О мистичности сознания, суевериях и странных привычках
У растущего ребенка восприятие устройства мира претерпевает удивительные метаморфозы. В раннем детстве оно мифологично; затем конкретика сказочных по своему характеру образов, в которых выступали для ребенка управляющие миром силы, сменяется их обезличенностью: сознание ребенка уже способно к абстрагированию.
Но ребенок чувствует, что такие силы по-прежнему существуют. Миф, как это бывает в культуре, превращается в мистичность, «надмирность» сменяется потусторонностью: теперь уже важны не имена и образы этих сил, а механика их потаенных причинно-следственных связей, которую нужно понять и «оседлать».
«Для противодействия жизненным невзгодам у меня наготове всегда был целый набор мер. Я разработал систему «правильных» действий, которые нужно было непременно осуществлять в сочетании друг с другом
и в определенной последовательности
(например, не наступать на линии между плитками
и никогда не закрывать до конца некоторые двери)».
Мистика, мистичность восприятия – это способ справиться с жизнью; прочитать ее тайные знаки, выявить закономерности и тем самым обезопасить себя. Но помимо этого в мистике есть тоска по неслучайности жизни, желание увидеть тот ее скрытый, хотя и находящийся на поверхности, пласт, в котором обретает событийное выражение человеческая судьба, в котором существует возможность прямого обращение к силам, управляющим жизнью.
Но вот что поразительно: если человек действительно взрослеет, он перестает нуждаться в мистике, она оказывается для него признаком инфантильности сознания. Может быть, потому, что мистика – эрзац, перевод
во внешнюю символику того внутреннего ощущения связи с жизнью, которое и составляет один из результатов взросления; попытка выяснить мнимые общие правила установления этой связи, ее «пунктуацию» и «орфографию», хотя такая связь всегда есть частный и неповторимый сюжет.
Этот эрзац нужен, пока человек еще не способен
к самостоянию, пока он зависим от обстоятельств и вынужден смягчать зависимость, делать ее более комфортной, изобретать варианты, как ее обмануть.
Но как только в человеке возникает способность самостояния, мистика оказывается лишней: и в силу обретенной независимости, и в силу того, что настоящий разговор с жизнью ведется без опосредований и посредников.
Многим знакомы странные привычки детства, происхождение которых не могут объяснить ни взрослые, ни сам ребенок. Удивительна в них та серьезность, с которой дети к ним относятся, словно выполняют некий ритуал.
«Я считал корабли на Босфоре с какой-то тревогой,
а иногда и с грустью в душе, порой охваченный напряженным волнением, а чаще всего даже не замечая того, что считаю. При этом я чувствовал, что с помощью подсчетов привношу в cвою жизнь некую упорядоченность».

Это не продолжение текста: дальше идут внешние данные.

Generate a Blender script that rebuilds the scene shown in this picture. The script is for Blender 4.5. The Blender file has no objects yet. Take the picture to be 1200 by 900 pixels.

Может быть, здесь стоит вспомнить, что состояние роста – это состояние постоянного изменения. Интенсивность этого изменения такова, что собственное «Я» становится чем-то текучим и расплывчатым (взрослый человек,
чьи внутренние структуры сформированы,
даже вряд ли сможет «примерить» это состояние на себя).
И здесь вступает в действие сила привычки; привычки
не общераспространенной, но особенной, принадлежащей только одному человеку, как бы несущей в себе «код»
его индивидуальности.
В зависимости от эмоциональной окраски восприятия
ты можешь ощутить свои привычки как символ того,
что в тебе ничего не меняется – или, наоборот, как символ своей чрезвычайной изменчивости, настолько сильной, что без скрепляющего воздействия привычки не было бы преемственности между тобой прошлым и тобой нынешним.
И, может быть, именно эту задачу – упорядочивать жизнь, вносить в нее некий узнаваемый ритм, транслировать «код индивидуальности» – и выполняют для растущего ребенка те привычки, которые мы считаем в лучшем случае простительной странностью, забавой, игрой.